> _PROBLEM DETAILS_
Retype exactly the lines below, beginning with the first and ending with the line where "scene.cycles.glossy_bounces = 4;" appears.

> _DATA SEGMENT_
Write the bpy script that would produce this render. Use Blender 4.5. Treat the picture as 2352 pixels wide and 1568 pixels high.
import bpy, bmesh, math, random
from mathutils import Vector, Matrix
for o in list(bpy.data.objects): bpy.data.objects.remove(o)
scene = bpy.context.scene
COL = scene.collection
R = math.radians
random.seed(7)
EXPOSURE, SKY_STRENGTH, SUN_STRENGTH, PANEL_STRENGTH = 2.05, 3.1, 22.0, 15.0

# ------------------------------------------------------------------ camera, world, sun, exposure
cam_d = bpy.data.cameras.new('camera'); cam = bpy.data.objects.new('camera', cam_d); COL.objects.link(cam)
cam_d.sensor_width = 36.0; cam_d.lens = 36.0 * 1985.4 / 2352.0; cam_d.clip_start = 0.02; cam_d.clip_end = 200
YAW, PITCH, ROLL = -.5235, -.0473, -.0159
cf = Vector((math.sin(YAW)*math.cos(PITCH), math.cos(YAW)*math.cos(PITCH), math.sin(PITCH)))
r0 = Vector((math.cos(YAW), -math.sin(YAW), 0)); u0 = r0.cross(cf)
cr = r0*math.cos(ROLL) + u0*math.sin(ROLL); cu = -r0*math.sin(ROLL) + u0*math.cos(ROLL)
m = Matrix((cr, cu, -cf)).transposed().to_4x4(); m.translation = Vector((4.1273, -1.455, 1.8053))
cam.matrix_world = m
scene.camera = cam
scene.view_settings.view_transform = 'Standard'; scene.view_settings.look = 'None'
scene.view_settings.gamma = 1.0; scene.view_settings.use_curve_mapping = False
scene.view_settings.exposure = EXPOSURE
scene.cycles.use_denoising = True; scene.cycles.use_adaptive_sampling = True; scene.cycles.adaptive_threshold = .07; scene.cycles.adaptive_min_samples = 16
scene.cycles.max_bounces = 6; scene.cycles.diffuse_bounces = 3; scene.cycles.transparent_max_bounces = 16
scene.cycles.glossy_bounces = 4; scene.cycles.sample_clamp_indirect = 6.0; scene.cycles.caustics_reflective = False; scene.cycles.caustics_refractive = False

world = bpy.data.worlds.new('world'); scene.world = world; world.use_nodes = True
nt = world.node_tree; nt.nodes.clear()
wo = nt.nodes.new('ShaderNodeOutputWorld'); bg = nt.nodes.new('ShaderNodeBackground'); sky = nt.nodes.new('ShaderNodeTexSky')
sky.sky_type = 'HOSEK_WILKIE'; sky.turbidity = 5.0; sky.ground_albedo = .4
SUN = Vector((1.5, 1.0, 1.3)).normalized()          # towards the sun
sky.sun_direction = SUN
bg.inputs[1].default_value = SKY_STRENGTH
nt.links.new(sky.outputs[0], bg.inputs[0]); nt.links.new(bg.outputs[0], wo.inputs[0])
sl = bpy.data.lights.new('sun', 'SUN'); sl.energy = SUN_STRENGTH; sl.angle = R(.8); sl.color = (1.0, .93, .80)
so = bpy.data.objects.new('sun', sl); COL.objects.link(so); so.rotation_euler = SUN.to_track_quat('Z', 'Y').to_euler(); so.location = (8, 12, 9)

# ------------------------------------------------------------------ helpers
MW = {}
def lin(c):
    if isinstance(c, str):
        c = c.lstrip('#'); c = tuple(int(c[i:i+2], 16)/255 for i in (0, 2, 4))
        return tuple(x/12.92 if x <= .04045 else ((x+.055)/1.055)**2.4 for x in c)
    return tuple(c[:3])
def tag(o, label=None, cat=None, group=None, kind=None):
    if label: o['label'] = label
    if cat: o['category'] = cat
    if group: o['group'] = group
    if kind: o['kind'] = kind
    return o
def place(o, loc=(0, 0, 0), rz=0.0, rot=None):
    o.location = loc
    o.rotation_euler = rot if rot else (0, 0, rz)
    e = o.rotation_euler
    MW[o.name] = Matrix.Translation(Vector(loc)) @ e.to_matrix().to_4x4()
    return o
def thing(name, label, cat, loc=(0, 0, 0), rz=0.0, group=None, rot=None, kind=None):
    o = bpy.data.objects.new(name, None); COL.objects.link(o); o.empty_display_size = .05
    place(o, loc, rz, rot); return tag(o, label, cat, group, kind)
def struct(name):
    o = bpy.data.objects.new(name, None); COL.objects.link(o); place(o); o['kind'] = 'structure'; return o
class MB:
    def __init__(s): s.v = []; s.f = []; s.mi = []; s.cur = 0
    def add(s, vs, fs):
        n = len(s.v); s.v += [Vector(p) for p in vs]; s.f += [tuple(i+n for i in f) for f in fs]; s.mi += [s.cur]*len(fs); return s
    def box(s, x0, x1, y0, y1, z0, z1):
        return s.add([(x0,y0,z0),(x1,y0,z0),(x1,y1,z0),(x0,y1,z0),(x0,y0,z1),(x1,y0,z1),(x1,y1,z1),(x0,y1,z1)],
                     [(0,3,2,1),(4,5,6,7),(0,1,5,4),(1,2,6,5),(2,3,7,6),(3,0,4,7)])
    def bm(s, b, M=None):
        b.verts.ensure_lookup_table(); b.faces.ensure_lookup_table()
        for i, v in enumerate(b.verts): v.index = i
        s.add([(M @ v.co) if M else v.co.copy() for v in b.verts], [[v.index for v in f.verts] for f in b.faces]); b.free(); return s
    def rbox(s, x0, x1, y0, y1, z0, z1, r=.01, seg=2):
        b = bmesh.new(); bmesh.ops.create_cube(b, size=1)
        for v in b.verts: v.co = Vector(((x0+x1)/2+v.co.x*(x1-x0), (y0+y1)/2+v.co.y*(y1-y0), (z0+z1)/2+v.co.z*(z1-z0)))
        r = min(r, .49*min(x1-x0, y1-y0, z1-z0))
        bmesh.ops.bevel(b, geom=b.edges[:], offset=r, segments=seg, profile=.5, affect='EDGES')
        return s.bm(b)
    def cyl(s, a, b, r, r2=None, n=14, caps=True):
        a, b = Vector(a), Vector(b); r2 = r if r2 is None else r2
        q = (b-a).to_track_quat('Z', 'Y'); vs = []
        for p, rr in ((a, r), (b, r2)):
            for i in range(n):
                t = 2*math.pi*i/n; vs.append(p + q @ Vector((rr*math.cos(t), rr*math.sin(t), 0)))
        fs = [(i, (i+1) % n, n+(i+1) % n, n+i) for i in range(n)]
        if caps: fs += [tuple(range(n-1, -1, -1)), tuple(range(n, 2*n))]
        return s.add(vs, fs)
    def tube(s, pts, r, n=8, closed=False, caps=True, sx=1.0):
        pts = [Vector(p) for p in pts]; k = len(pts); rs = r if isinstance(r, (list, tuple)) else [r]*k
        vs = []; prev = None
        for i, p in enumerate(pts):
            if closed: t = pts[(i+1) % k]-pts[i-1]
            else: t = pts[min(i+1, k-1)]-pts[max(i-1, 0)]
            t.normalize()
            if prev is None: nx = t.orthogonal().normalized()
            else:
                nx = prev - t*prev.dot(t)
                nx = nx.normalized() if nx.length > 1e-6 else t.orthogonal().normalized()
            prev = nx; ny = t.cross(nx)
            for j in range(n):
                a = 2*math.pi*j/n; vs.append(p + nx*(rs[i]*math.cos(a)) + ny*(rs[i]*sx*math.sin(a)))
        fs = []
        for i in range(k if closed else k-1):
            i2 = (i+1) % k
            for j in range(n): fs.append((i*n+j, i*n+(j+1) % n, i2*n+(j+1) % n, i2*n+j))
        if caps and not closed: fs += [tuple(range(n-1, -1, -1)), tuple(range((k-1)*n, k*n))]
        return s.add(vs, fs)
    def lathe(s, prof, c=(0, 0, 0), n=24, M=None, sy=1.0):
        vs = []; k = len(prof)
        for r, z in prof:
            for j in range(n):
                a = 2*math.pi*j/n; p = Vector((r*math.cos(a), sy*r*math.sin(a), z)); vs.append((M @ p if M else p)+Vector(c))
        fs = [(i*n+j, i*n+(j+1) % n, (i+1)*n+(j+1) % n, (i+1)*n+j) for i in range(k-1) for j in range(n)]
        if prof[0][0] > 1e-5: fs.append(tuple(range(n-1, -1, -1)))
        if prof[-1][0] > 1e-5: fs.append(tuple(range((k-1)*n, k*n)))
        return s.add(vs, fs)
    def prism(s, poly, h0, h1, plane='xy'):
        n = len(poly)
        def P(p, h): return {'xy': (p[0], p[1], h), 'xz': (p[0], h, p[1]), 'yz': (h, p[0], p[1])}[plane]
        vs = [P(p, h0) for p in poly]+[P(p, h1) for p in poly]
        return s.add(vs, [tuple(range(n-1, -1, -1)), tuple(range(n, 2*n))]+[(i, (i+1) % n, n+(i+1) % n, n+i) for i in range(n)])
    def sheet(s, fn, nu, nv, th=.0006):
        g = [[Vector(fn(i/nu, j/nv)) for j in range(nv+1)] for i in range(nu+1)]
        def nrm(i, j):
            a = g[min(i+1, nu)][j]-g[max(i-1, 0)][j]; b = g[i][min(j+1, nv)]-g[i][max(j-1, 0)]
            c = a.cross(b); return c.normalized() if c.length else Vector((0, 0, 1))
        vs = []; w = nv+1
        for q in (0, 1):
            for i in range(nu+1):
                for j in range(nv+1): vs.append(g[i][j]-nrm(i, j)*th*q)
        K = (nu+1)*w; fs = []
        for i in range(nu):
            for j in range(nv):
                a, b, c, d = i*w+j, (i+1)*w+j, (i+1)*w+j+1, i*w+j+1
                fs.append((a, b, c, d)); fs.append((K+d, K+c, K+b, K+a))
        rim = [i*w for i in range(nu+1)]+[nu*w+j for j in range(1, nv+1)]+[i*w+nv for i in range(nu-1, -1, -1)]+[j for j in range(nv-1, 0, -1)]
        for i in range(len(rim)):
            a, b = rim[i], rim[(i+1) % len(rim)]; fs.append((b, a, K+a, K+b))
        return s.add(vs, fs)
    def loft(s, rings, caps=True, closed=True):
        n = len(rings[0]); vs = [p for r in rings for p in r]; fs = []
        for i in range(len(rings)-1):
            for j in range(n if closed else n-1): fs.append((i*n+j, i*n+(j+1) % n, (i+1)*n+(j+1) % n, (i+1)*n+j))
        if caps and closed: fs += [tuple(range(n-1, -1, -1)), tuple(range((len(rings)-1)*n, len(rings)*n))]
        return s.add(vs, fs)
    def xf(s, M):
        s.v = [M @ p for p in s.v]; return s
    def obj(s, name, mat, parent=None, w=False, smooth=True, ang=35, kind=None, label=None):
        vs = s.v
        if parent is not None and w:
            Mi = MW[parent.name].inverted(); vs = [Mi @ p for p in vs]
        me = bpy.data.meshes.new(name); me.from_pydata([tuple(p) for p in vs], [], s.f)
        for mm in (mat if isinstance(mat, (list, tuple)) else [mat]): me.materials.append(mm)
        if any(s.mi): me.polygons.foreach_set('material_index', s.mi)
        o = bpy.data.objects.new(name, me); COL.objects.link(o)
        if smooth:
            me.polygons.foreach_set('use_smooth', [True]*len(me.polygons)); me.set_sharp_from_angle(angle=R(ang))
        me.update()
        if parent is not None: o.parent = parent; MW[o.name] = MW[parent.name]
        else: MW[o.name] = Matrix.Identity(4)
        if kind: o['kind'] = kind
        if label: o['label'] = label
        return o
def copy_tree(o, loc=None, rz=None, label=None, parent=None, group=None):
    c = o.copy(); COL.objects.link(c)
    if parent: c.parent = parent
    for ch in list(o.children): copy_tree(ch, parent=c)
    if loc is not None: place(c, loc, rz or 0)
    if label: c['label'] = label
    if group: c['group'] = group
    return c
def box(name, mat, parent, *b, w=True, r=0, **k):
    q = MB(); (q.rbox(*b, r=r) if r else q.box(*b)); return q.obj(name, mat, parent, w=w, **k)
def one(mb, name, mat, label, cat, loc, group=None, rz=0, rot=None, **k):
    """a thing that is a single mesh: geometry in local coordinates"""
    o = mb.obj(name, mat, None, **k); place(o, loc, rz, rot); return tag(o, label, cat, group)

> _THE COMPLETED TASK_
Write the bpy script that would produce this render. Use Blender 4.5. Treat the picture as 2352 pixels wide and 1568 pixels high.
import bpy, bmesh, math, random
from mathutils import Vector, Matrix
for o in list(bpy.data.objects): bpy.data.objects.remove(o)
scene = bpy.context.scene
COL = scene.collection
R = math.radians
random.seed(7)
EXPOSURE, SKY_STRENGTH, SUN_STRENGTH, PANEL_STRENGTH = 2.05, 3.1, 22.0, 15.0

# ------------------------------------------------------------------ camera, world, sun, exposure
cam_d = bpy.data.cameras.new('camera'); cam = bpy.data.objects.new('camera', cam_d); COL.objects.link(cam)
cam_d.sensor_width = 36.0; cam_d.lens = 36.0 * 1985.4 / 2352.0; cam_d.clip_start = 0.02; cam_d.clip_end = 200
YAW, PITCH, ROLL = -.5235, -.0473, -.0159
cf = Vector((math.sin(YAW)*math.cos(PITCH), math.cos(YAW)*math.cos(PITCH), math.sin(PITCH)))
r0 = Vector((math.cos(YAW), -math.sin(YAW), 0)); u0 = r0.cross(cf)
cr = r0*math.cos(ROLL) + u0*math.sin(ROLL); cu = -r0*math.sin(ROLL) + u0*math.cos(ROLL)
m = Matrix((cr, cu, -cf)).transposed().to_4x4(); m.translation = Vector((4.1273, -1.455, 1.8053))
cam.matrix_world = m
scene.camera = cam
scene.view_settings.view_transform = 'Standard'; scene.view_settings.look = 'None'
scene.view_settings.gamma = 1.0; scene.view_settings.use_curve_mapping = False
scene.view_settings.exposure = EXPOSURE
scene.cycles.use_denoising = True; scene.cycles.use_adaptive_sampling = True; scene.cycles.adaptive_threshold = .07; scene.cycles.adaptive_min_samples = 16
scene.cycles.max_bounces = 6; scene.cycles.diffuse_bounces = 3; scene.cycles.transparent_max_bounces = 16
scene.cycles.glossy_bounces = 4; scene.cycles.sample_clamp_indirect = 6.0; scene.cycles.caustics_reflective = False; scene.cycles.caustics_refractive = False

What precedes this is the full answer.